**WORK REQUIRED:** Type out every line below exactly as it reads.

**AVAILABLE DATA:**
>> start

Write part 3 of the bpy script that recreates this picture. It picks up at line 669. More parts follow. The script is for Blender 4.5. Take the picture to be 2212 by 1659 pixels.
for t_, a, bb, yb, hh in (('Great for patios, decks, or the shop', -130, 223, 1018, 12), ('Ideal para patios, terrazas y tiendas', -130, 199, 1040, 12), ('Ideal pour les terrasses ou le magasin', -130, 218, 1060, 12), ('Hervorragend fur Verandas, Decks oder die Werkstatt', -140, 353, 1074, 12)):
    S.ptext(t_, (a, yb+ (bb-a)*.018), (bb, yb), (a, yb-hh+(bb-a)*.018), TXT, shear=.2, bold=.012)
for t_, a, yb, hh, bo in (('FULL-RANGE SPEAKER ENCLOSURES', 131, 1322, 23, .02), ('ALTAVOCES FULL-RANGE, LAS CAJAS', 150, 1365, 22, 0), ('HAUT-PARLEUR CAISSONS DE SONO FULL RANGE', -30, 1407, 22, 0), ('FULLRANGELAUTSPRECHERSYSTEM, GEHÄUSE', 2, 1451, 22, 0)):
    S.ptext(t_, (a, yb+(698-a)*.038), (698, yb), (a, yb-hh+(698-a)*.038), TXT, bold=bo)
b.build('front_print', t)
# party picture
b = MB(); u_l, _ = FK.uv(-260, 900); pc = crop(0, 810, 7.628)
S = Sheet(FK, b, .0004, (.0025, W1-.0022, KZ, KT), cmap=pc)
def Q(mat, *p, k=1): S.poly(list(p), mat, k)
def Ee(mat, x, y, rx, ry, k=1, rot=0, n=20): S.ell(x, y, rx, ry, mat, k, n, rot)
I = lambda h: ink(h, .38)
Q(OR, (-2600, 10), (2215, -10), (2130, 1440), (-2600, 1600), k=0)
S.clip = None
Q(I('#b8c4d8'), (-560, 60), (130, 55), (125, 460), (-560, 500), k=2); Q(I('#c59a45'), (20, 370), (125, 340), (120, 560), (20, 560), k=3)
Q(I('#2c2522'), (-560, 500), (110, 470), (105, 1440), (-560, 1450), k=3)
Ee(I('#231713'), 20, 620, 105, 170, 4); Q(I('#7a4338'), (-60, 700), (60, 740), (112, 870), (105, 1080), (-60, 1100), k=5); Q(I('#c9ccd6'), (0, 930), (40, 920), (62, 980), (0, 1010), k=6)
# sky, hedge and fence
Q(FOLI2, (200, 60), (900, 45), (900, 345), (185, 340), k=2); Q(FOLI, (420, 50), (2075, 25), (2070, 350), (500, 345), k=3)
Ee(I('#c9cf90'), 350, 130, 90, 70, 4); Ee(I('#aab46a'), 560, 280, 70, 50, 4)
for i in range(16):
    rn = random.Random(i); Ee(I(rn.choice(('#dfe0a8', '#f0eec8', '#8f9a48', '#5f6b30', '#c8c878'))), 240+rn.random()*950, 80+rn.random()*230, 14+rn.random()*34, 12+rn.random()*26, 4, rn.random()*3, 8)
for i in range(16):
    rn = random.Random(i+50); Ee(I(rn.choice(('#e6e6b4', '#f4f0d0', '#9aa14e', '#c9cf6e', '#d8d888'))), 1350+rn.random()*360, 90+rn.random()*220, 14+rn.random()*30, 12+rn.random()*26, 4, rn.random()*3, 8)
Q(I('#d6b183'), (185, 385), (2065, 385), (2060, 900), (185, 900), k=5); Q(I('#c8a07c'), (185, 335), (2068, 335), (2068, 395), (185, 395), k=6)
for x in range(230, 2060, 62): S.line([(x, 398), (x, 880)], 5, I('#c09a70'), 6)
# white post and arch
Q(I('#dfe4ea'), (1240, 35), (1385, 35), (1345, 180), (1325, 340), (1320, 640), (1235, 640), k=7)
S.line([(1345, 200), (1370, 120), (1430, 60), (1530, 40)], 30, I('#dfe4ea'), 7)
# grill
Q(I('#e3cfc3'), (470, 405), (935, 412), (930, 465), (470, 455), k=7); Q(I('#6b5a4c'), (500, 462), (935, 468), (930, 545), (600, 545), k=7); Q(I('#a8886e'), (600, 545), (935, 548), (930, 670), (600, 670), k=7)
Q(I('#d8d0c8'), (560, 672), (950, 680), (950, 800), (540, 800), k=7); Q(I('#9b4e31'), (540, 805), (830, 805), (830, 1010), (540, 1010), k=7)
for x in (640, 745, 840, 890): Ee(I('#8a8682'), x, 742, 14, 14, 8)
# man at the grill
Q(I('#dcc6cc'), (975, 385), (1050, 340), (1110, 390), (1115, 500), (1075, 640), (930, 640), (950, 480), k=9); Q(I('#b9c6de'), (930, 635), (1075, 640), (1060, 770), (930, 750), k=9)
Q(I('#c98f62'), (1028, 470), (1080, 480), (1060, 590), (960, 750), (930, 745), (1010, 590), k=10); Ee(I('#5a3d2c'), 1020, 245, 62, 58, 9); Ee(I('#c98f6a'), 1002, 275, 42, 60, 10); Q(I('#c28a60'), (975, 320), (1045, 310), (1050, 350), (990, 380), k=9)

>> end

**FINAL RESULT:**
Write part 3 of the bpy script that recreates this picture. It picks up at line 669. More parts follow. The script is for Blender 4.5. Take the picture to be 2212 by 1659 pixels.
for t_, a, bb, yb, hh in (('Great for patios, decks, or the shop', -130, 223, 1018, 12), ('Ideal para patios, terrazas y tiendas', -130, 199, 1040, 12), ('Ideal pour les terrasses ou le magasin', -130, 218, 1060, 12), ('Hervorragend fur Verandas, Decks oder die Werkstatt', -140, 353, 1074, 12)):
    S.ptext(t_, (a, yb+ (bb-a)*.018), (bb, yb), (a, yb-hh+(bb-a)*.018), TXT, shear=.2, bold=.012)
for t_, a, yb, hh, bo in (('FULL-RANGE SPEAKER ENCLOSURES', 131, 1322, 23, .02), ('ALTAVOCES FULL-RANGE, LAS CAJAS', 150, 1365, 22, 0), ('HAUT-PARLEUR CAISSONS DE SONO FULL RANGE', -30, 1407, 22, 0), ('FULLRANGELAUTSPRECHERSYSTEM, GEHÄUSE', 2, 1451, 22, 0)):
    S.ptext(t_, (a, yb+(698-a)*.038), (698, yb), (a, yb-hh+(698-a)*.038), TXT, bold=bo)
b.build('front_print', t)
# party picture
b = MB(); u_l, _ = FK.uv(-260, 900); pc = crop(0, 810, 7.628)
S = Sheet(FK, b, .0004, (.0025, W1-.0022, KZ, KT), cmap=pc)
def Q(mat, *p, k=1): S.poly(list(p), mat, k)
def Ee(mat, x, y, rx, ry, k=1, rot=0, n=20): S.ell(x, y, rx, ry, mat, k, n, rot)
I = lambda h: ink(h, .38)
Q(OR, (-2600, 10), (2215, -10), (2130, 1440), (-2600, 1600), k=0)
S.clip = None
Q(I('#b8c4d8'), (-560, 60), (130, 55), (125, 460), (-560, 500), k=2); Q(I('#c59a45'), (20, 370), (125, 340), (120, 560), (20, 560), k=3)
Q(I('#2c2522'), (-560, 500), (110, 470), (105, 1440), (-560, 1450), k=3)
Ee(I('#231713'), 20, 620, 105, 170, 4); Q(I('#7a4338'), (-60, 700), (60, 740), (112, 870), (105, 1080), (-60, 1100), k=5); Q(I('#c9ccd6'), (0, 930), (40, 920), (62, 980), (0, 1010), k=6)
# sky, hedge and fence
Q(FOLI2, (200, 60), (900, 45), (900, 345), (185, 340), k=2); Q(FOLI, (420, 50), (2075, 25), (2070, 350), (500, 345), k=3)
Ee(I('#c9cf90'), 350, 130, 90, 70, 4); Ee(I('#aab46a'), 560, 280, 70, 50, 4)
for i in range(16):
    rn = random.Random(i); Ee(I(rn.choice(('#dfe0a8', '#f0eec8', '#8f9a48', '#5f6b30', '#c8c878'))), 240+rn.random()*950, 80+rn.random()*230, 14+rn.random()*34, 12+rn.random()*26, 4, rn.random()*3, 8)
for i in range(16):
    rn = random.Random(i+50); Ee(I(rn.choice(('#e6e6b4', '#f4f0d0', '#9aa14e', '#c9cf6e', '#d8d888'))), 1350+rn.random()*360, 90+rn.random()*220, 14+rn.random()*30, 12+rn.random()*26, 4, rn.random()*3, 8)
Q(I('#d6b183'), (185, 385), (2065, 385), (2060, 900), (185, 900), k=5); Q(I('#c8a07c'), (185, 335), (2068, 335), (2068, 395), (185, 395), k=6)
for x in range(230, 2060, 62): S.line([(x, 398), (x, 880)], 5, I('#c09a70'), 6)
# white post and arch
Q(I('#dfe4ea'), (1240, 35), (1385, 35), (1345, 180), (1325, 340), (1320, 640), (1235, 640), k=7)
S.line([(1345, 200), (1370, 120), (1430, 60), (1530, 40)], 30, I('#dfe4ea'), 7)
# grill
Q(I('#e3cfc3'), (470, 405), (935, 412), (930, 465), (470, 455), k=7); Q(I('#6b5a4c'), (500, 462), (935, 468), (930, 545), (600, 545), k=7); Q(I('#a8886e'), (600, 545), (935, 548), (930, 670), (600, 670), k=7)
Q(I('#d8d0c8'), (560, 672), (950, 680), (950, 800), (540, 800), k=7); Q(I('#9b4e31'), (540, 805), (830, 805), (830, 1010), (540, 1010), k=7)
for x in (640, 745, 840, 890): Ee(I('#8a8682'), x, 742, 14, 14, 8)
# man at the grill
Q(I('#dcc6cc'), (975, 385), (1050, 340), (1110, 390), (1115, 500), (1075, 640), (930, 640), (950, 480), k=9); Q(I('#b9c6de'), (930, 635), (1075, 640), (1060, 770), (930, 750), k=9)
Q(I('#c98f62'), (1028, 470), (1080, 480), (1060, 590), (960, 750), (930, 745), (1010, 590), k=10); Ee(I('#5a3d2c'), 1020, 245, 62, 58, 9); Ee(I('#c98f6a'), 1002, 275, 42, 60, 10); Q(I('#c28a60'), (975, 320), (1045, 310), (1050, 350), (990, 380), k=9)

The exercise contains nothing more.